President Donald Trump used a Monday speech at the American Farm Bureau in Nashville to tout his plans for rural prosperity and take a victory lap weeks after Republicans passed a sizable tax bill.
Trump, surrounded by a supportive audience of farmers and agriculture executives, cast himself as the first president in decades to focus on rural America and argued that the new tax law allows more farmers to keep money in their pockets and reinvest in their companies.
“We are doing a job for you, you are seeing it like nobody else,” Trump said, touting his own administration. “Regulation, death tax, so much, you are a big beneficiary and you are really producing like nobody else.”
He added: “The American dream is roaring back to life,” saying that the bill provides “historic relief for our farmer and our middle class.”
Despite the boisterous welcome, the speech was also colored by Trump’s push to renegotiate NAFTA and leave other international trade agreements, policy proposals that many American farmers have not supported because of their reliance on international markets and low to no tariffs.
Trump heralded farmers as the bedrock of America.

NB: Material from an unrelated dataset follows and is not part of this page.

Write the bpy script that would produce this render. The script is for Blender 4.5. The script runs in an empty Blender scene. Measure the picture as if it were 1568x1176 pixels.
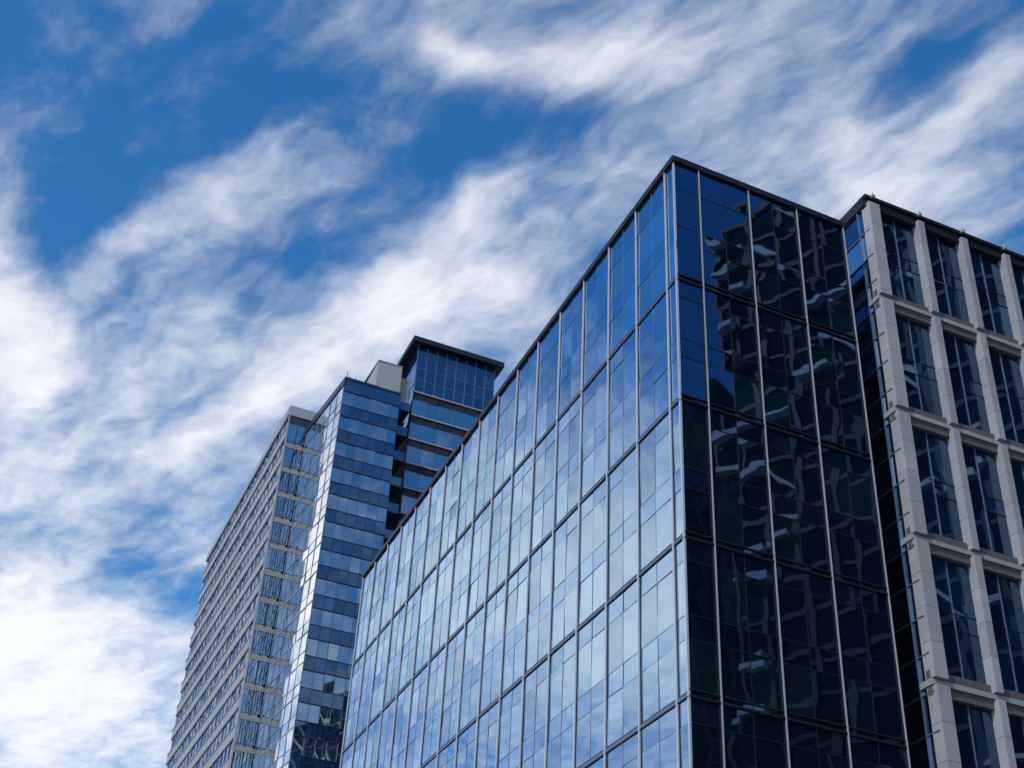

“We have been working every day for deliver for American farmers just as they work every single day to deliver for us,” Trump said.
Monday’s victory lap comes after a consequential week for the President.
Trump has been put on the defensive by revelations in “Fire and Fury,” a new bombshell book by Michael Wolff, and he spent much of the last week defending himself and looking to discredit the author.
The President also met this weekend with top Republican lawmakers eager to chart the 2018 legislative calendar. Republicans, after passing tax reform at the end of 2017, are eager hold on to their majorities in the House and the Senate, and Trump’s speech will be a preview of how Republicans will look to sell tax reform during an election year.
Trump’s remarks will bring him face-to-face with many of the rural American voters who helped deliver him the White House in 2016. According to CNN’s exit polls, 61% of rural voters backed Trump, compared with 34% who voted for Hillary Clinton.
Trump, said Ray Starling, the President’s special assistant for agriculture and agricultural trade, will outline the issues facing rural America on Monday but also note that rural America is “still full of promise.”
Trump’s remarks mimicked a Department of Agriculture report on the state of rural America.
“I think what we often see communicated about rural America is that there are these isolated pockets of despair that are beyond hope or recovery and that the population exodus from these areas will never be reversed and is just a part of where we are going,” Starling said. “The report makes clear that, at least this administration, that’s not what we believe.”
Trump has been proud to tout his tax reform plan, which when it passed last month was the President’s top legislative achievement of his first year in office.
Sen. Bob Corker, a frequent Trump critic from the right, will travel to Tennessee aboard Air Force One on Monday. Sources familiar with discussions between Trump and Corker say the Tennessee senator has repaired his relationship with the commander in chief since the two men exchanged fierce words in the fall.